A decisão, da 8ª Vara de Família de Fortaleza, considerou que “a presença do nome paterno rememora o sentimento de abandono sofrido, mantendo a mulher ligada a um completo estranho que não tem significado em sua vida, exceto pelo nome no documento”.
A mulher solicitou uma segunda via do documento pois estava em processo de mudança para outro país. Quando recebeu o documento, ela foi surpreendida com a inclusão do nome do genitor e dos supostos avós paternos. A medida, inclusive, alterou o nome que ela já usava em outros documentos com a inclusão do sobrenome paterno.
Ao questionar o cartório, ela foi informada sobre a existência de uma escritura pública de reconhecimento de paternidade, tendo sido gerada uma nova certidão. Na época, o homem (suposto pai) declarou que convivia em união estável com a mãe dela. Assim, ela ingressou na Justiça pedindo a retirada do sobrenome.
Falta de vínculo
A mulher disse que, ao longo de sua vida, ignorou a existência de tal reconhecimento e cresceu sem referência paterna, destacando que o suposto pai nunca exerceu o dever de sustento, ou prestou assistência moral e educacional.
Ela ressaltou ainda que não possui nenhum vínculo socioafetivo com ele, bem como sempre utilizou o nome sem referência ao genitor. Além disso, a mãe dela afirmou que ele não é o pai biológico.
Ela também argumentou que enfrentaria transtornos na vida civil caso passasse a usar o sobrenome paterno, pois precisaria alterar o próprio nome e da filha menor em todos os documentos já emitidos, além de inviabilizar o plano de morar no exterior com sua família.
Decisão judicial
Após diversas tentativas, o suposto genitor não foi encontrado para que pudesse se manifestar no caso, conforme o TJCE. Ao julgar o processo, a juíza Suyane Macedo de Lucena, titular da 8ª Vara de Família da Capital, destacou que a escritura pública foi lavrada quando a mulher contava com mais de três anos de idade e sem referência ao consentimento materno quanto ao reconhecimento, o que era admitido na vigência do Código Civil de 1916, sendo compreensível que as duas ignorassem a existência do documento.

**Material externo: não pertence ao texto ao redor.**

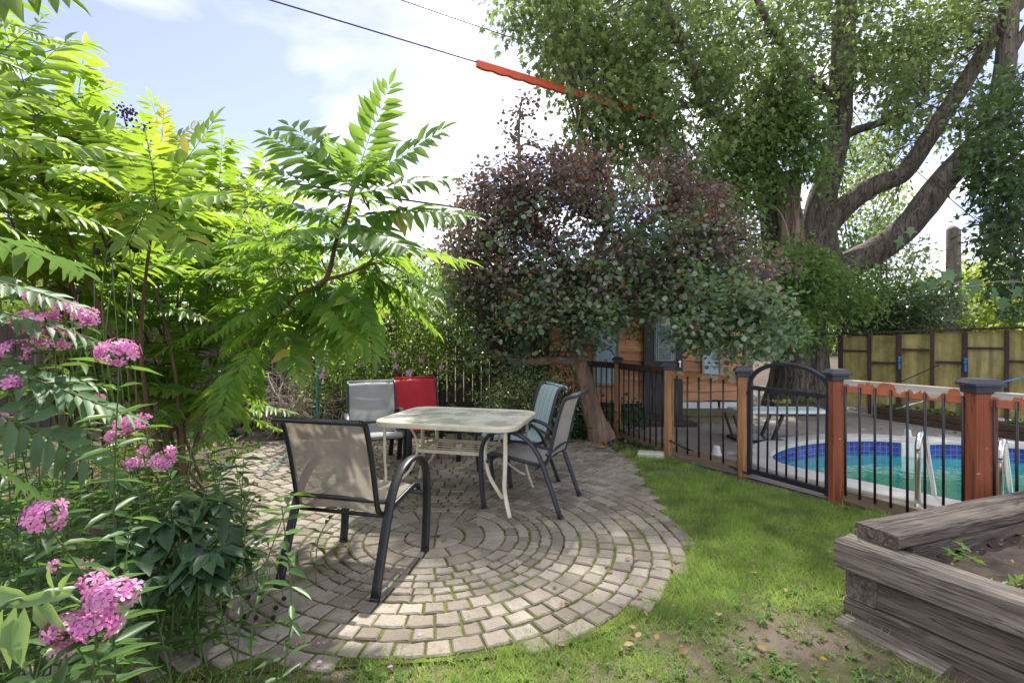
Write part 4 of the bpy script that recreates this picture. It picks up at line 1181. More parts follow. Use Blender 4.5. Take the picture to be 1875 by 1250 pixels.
# ------------------------------------------------------------ overhead wires, guard, pole
def wire(name, A, B, r, label, sag=.0, cat='wire', group='overhead wires'):
    A = np.array(A); B = np.array(B); mb = MB()
    pts = [A * (1 - t_) + B * t_ - np.array([0, 0, sag * 4 * t_ * (1 - t_)]) for t_ in np.linspace(0, 1, 15)]
    mb.tube(pts, r, 6)
    return tag(mb.build(name, M['iron'], None, True), label, cat, group)
W0 = P(300, -58, 6.0); W1 = P(1560, 320, 10.5)
wire('overhead_wire', W0, W1, .010, 'lower overhead wire that carries the orange guard', 0)
wire('overhead_wire', P(560, -60, 6.5), P(1500, 262, 16), .009, 'upper overhead wire crossing above the orange guard', 0)
wire('overhead_wire', P(300, 300, 9), P(1000, 402, 11), .022, 'thick dark cable low in the sky behind the left tree', .02)
wire('overhead_wire', P(1600, 250, 15), P(1900, 495, 13), .012, 'thin wire slanting down towards the short utility pole', .0)
wire('overhead_wire', P(1660, 475, 13.5), P(1950, 405, 13.5), .010, 'thin wire crossing the utility pole top', .0)
def wire_at(px):
    lo, hi = 0., 1.
    for _ in range(50):
        m_ = (lo + hi) / 2; q = W0 * (1 - m_) + W1 * m_
        if CX + F * q[0] / q[1] < px: lo = m_
        else: hi = m_
    return W0 * (1 - lo) + W1 * lo
g0, g1 = wire_at(873), wire_at(1200)
M['orange'] = simple('orange line guard', (.80, .10, .02), .45, var=.15, nscale=6)
mb = MB(); ng = 64
dirv = nrm(g1 - g0); sidev = nrm(np.cross(dirv, [0, 0, 1])); upv = np.cross(sidev, dirv)
vs = []
for i in range(ng + 1):
    q = g0 + (g1 - g0) * i / ng
    dep = .066 + .020 * abs(math.sin(i * .62)) 
    for a_, h_ in ((-.028, -dep), (-.034, .0), (-.018, .030), (.018, .030), (.034, .0), (.028, -dep)):
        vs.append(q + sidev * a_ + upv * h_)
fs = [(i * 6 + j, i * 6 + (j + 1) % 6, (i + 1) * 6 + (j + 1) % 6, (i + 1) * 6 + j) for i in range(ng) for j in range(6)]
fs += [tuple(range(6)), tuple(ng * 6 + j for j in range(6))]
mb.add(vs, fs)
tag(mb.build('line_guard', M['orange']), 'long orange plastic guard clipped on the overhead wire', 'wire guard')
M['pole'] = woodmat('weathered utility pole', (.10, .08, .065), (.27, .23, .19), (12, 12, 1.2), cracks=(12, 12, .7), bmp=.8, bd=.02)
up_ = empty('utility_pole', (13.6 * (1746 - CX) / F, 13.6, 0), 0, 'short weathered wooden utility pole beyond the panel fence', 'utility pole')
mb = MB(); mb.tube([(0, 0, 0), (0, 0, 1.5), (0, 0, 3), (0, 0, 4.18), (.02, 0, 4.2)], [.19, .18, .165, .155, .14], 16); mb.build('shaft', M['pole'], up_, True)
mb = MB(); mb.box((-.10, -.13, 2.75), (.20, .16, .35), None, .02); mb.build('bracket', M['iron'], up_)
mb = MB(); mb.tube([(-.3, -.15, 2.35), (.3, -.15, 2.3)], .03, 8); mb.build('cross_pin', M['iron'], up_)

# ------------------------------------------------------------ foliage tools
def clump_leaves(L, centers, k, spread, ln, asp, droop=.6, outward=None, jitter=.35, updir=None):
    """k leaves round each centre; spread=(sx,sy,sz)"""
    C = np.repeat(np.asarray(centers), k, axis=0); n_ = len(C)
    off = RNG.normal(0, 1, (n_, 3)) * np.array(spread)
    p = C + off
    d = nrm(off / np.array(spread)) * .7 + RNG.normal(0, .5, (n_, 3)); d[:, 2] -= droop
    nn = RNG.normal(0, jitter, (n_, 3)) + np.array([0, 0, 1.0])
    s_ = ln * RNG.uniform(.6, 1.15, n_)
    L.add(p, d, nn, s_, s_ * asp)

def px_centers(regs, n):
    """regs: (cx, cy, rx, ry, Y0, Y1, weight) ellipses of crown as seen, spread in real depth"""
    w = np.array([r[6] for r in regs], float); w /= w.sum()
    out = []
    for r, k in zip(regs, (w * n).astype(int)):
        a = RNG.uniform(0, 2 * PI, k); q = np.sqrt(RNG.uniform(0, 1, k))
        px = r[0] + r[2] * q * np.cos(a); py = r[1] + r[3] * q * np.sin(a); Y = RNG.uniform(r[4], r[5], k)
        out.append(np.stack([(px - CX) / F * Y, Y, HC - (py - HY) / F * Y], 1))
    return np.concatenate(out)

def twigs(mb, centers, limbs, r=.006, prob=1.0, sides=4, r0=None):
    Lp = np.concatenate([np.array(l) for l in limbs])
    for c in centers:
        if random.random() > prob: continue
        dd = np.linalg.norm(Lp - c, axis=1); j = int(np.argmin(dd + RNG.uniform(0, .4, len(dd)) * dd.min()))
        a = Lp[j]
        L_ = np.linalg.norm(c - a)
        if L_ > 4.5: continue
        m1 = a * .6 + c * .4 + np.array([0, 0, .12 * L_]) + RNG.normal(0, .06 * L_, 3)
        pts = smooth([a, m1, c], 3)
        n_ = len(pts)
        mb.tube(pts, [(r0 or r * 3) * (1 - i / (n_ - 1)) + r * i / (n_ - 1) for i in range(n_)], sides, cap=False)

def limb(mb, pts, r, rough=.0, sides=10, n=5):
    """pts world, r list per point"""
    sp = smooth([np.array(p_) for p_ in pts], n)
    rr_ = np.interp(np.linspace(0, len(pts) - 1, len(sp)), range(len(pts)), r)
    mb.tube(sp, list(rr_), sides, rough=rough)
    return sp

# ------------------------------------------------------------ big maple
TY = 10.2
mt = empty('silver_maple', (5.5, TY, 0), 0, 'huge old maple with hollow trunk and spreading limbs behind the gate', 'tree')
mb = MB(); limbs = []
def L_(pts, wpx, **kw):
    w3 = [P(a, b_, c) for a, b_, c in pts]
    rr_ = [w * c / F / 2 for (a, b_, c), w in zip(pts, wpx)]
    sp = limb(mb, w3, rr_, rough=.12, sides=14, **kw); limbs.append(sp); return sp
# great fluted base
def trunk_base():
    lv = [(-.05, 1.28), (.15, 1.22), (.5, 1.10), (1.0, .98), (1.6, .86), (2.2, .84), (2.8, .90), (3.2, .7)]
    vs = []; ns = 40
    base = P(1463, 700, TY)
    for i, (z, w) in enumerate(lv):
        cxx = base[0] + .05 * math.sin(z)
        for k in range(ns):
            a = 2 * PI * k / ns
            r = w / 2 * (1 + .07 * math.sin(a * 5 + .6) + .05 * math.sin(a * 9 + z) + .03 * math.sin(a * 17)) * (1.0 if z > .6 else 1 + (.6 - z) * .15 * math.sin(a * 5) ** 2)
            vs.append((cxx + r * math.cos(a), TY + r * .8 * math.sin(a), z))
    fs = [(i * ns + k, i * ns + (k + 1) % ns, (i + 1) * ns + (k + 1) % ns, (i + 1) * ns + k) for i in range(len(lv) - 1) for k in range(ns)]
    fs.append(tuple((len(lv) - 1) * ns + k for k in range(ns)))
    mb.add(vs, fs)
trunk_base()
L_([(1450, 560, 10.2), (1432, 470, 10.2), (1424, 400, 10.1), (1408, 320, 10), (1381, 262, 9.9), (1330, 228, 9.6), (1292, 190, 9.4), (1272, 145, 9.2), (1250, 75, 9), (1207, -10, 8.8), (1180, -80, 8.8)], [75, 62, 55, 42, 34, 24, 20, 17, 15, 13, 10])
L_([(1292, 192, 9.4), (1253, 194, 9.0), (1187, 215, 8.6), (1120, 215, 8.4), (1060, 240, 8.2)], [12, 10, 8, 5, 3])
L_([(1480, 560, 10.3), (1498, 466, 10.3), (1503, 380, 10.3), (1522, 310, 10.4), (1535, 250, 10.5), (1538, 188, 10.5), (1543, 100, 10.6), (1548, 0, 10.7), (1552, -90, 10.8)], [85, 66, 48, 38, 38, 40, 38, 36, 30])
L_([(1527, 205, 10.4), (1513, 178, 10.2), (1474, 144, 10), (1429, 74, 9.8), (1399, 25, 9.6), (1370, -40, 9.5)], [18, 17, 16, 14, 12, 9])
L_([(1505, 420, 10.3), (1548, 377, 10.2), (1598, 342, 10.1), (1647, 322, 10), (1677, 288, 10), (1722, 218, 9.9), (1771, 144, 9.9), (1821, 64, 9.8), (1872, 0, 9.8), (1930, -60, 9.8)], [46, 36, 34, 32, 30, 28, 26, 24, 22, 18])
L_([(1455, 590, 10.2), (1480, 548, 10.1), (1548, 492, 10), (1617, 451, 9.8), (1667, 408, 9.7), (1722, 337, 9.6), (1771, 283, 9.5), (1816, 233, 9.4), (1838, 149, 9.3), (1846, 50, 9.3), (1850, -60, 9.3)], [80, 56, 48, 46, 46, 44, 42, 38, 34, 30, 26])
L_([(1838, 120, 9.3), (1862, 80, 9.2), (1900, 20, 9.1)], [18, 15, 12])
L_([(1545, 250, 10.4), (1570, 238, 10.3), (1603, 228, 10.1), (1645, 214, 10), (1700, 180, 9.8)], [16, 15, 13, 10, 6])
L_([(1272, 150, 9.3), (1240, 80, 10), (1225, 0, 10.5)], [8, 7, 5])
L_([(1525, 180, 10.4), (1490, 140, 9.5), (1440, 170, 9.0)], [9, 7, 4])
mb.build('trunk', M['bark'], mt, True, offset=mt.location)
sn = MB()
sp = smooth([P(1452, 500, 9.75), P(1447, 420, 9.7), P(1446, 350, 9.65), P(1444, 312, 9.6)], 5)
sn.tube(sp, [.26, .25, .24, .23, .22, .21, .205, .20, .20, .195, .19, .19, .19, .18, .15, .11][:len(sp)], 14, rough=.22)
sn.build('broken_snag', M['snag'], mt, True, offset=mt.location)
hb = MB(); q = P(1522, 197, 10.2); hb.tube([(q[0], q[1] + .02, q[2]), (q[0], q[1] - .035, q[2])], [.075, .05], 12); hb.build('knot_hole', M['twig_d'], mt, True, offset=mt.location)

regs = [(1030, 50, 70, 80, 7.5, 10, 2.0), (1065, 150, 60, 80, 7.5, 9.5, 1.4), (1120, 100, 110, 130, 8, 11, 5), (1240, 90, 110, 130, 8, 12, 5), (1180, 230, 90, 80, 7.8, 9.5, 2.6),
        (1100, 300, 60, 60, 7.8, 9.0, 1.1), (1300, 270, 100, 80, 8, 11, 3.2), (1370, 130, 90, 130, 8.5, 12, 4.5), (1480, 90, 80, 110, 8.8, 12, 2.6), (1620, 60, 110, 90, 9, 12, 3.4), (1680, 170, 110, 80, 9, 12, 3.4),
        (1600, 290, 90, 60, 10, 13, 1.6), (1740, 60, 80, 80, 9, 12, 2.0), (1330, 380, 110, 90, 9, 12, 3.2), (1590, 400, 70, 70, 11, 14, 1.5), (1790, 200, 60, 70, 9, 11, 1.3), (1420, 210, 70, 60, 8.8, 10, 2.0), (1020, 20, 100, 50, 7.5, 10, 1.0)]
def drop(c, holes, prob=.82):
    px = CX + F * c[:, 0] / c[:, 1]; py = HY - F * (c[:, 2] - HC) / c[:, 1]; keep = np.ones(len(c), bool)
    for hx, hy, rx, ry in holes: keep &= ~((((px - hx) / rx) ** 2 + ((py - hy) / ry) ** 2 < 1) & (RNG.uniform(0, 1, len(c)) < prob))
    return c[keep]
HOLES = [(1665, 440, 75, 45), (1735, 335, 60, 50), (1690, 270, 60, 40), (1445, 385, 40, 70), (1405, 300, 34, 50), (1530, 240, 32, 75), (1502, 390, 34, 60), (1600, 345, 60, 30), (1255, 215, 36, 36), (1265, 120, 16, 50),
         (1540, 60, 30, 60), (1775, 140, 40, 60), (1840, 120, 22, 80), (1180, 330, 40, 30), (1480, 150, 24, 24), (1400, 60, 22, 26), (1700, 110, 26, 26), (1610, 170, 26, 20), (1575, 430, 26, 40), (1090, 210, 18, 14), (1340, 60, 18, 18), (1050, 170, 55, 20), (1140, 200, 26, 12)]
cen_m = drop(px_centers(regs, 640), HOLES)
Lf = Leaves(); clump_leaves(Lf, cen_m, 62, (.18, .18, .28), .135, .85, droop=.75)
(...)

A magistrada entendeu que, no caso examinado, “pouco importa a origem da paternidade impugnada, se biológica ou registral (seja por afetividade ou por erro quanto à inexistência do vínculo sanguíneo). Imprescindível, contudo, verificar se o abandono afetivo enseja a sua exclusão”.

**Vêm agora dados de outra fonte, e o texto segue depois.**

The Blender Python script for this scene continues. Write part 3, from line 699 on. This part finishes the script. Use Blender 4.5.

A juíza acrescentou que manter uma filiação que a mulher “não reconhece e que nunca ocorreu no contexto fático iria de encontro à sua dignidade como pessoa, porquanto afronta sua personalidade e sua identidade construídas […] sem uma figura paterna presente, sentenciando-a ao constrangimento eterno ao rememorá-la da dor do abandono sempre que se fizesse necessário utilizar seus documentos pessoais ou de sua filha, na medida que ali constaria um pai que, na prática, a promovente nunca conheceu”.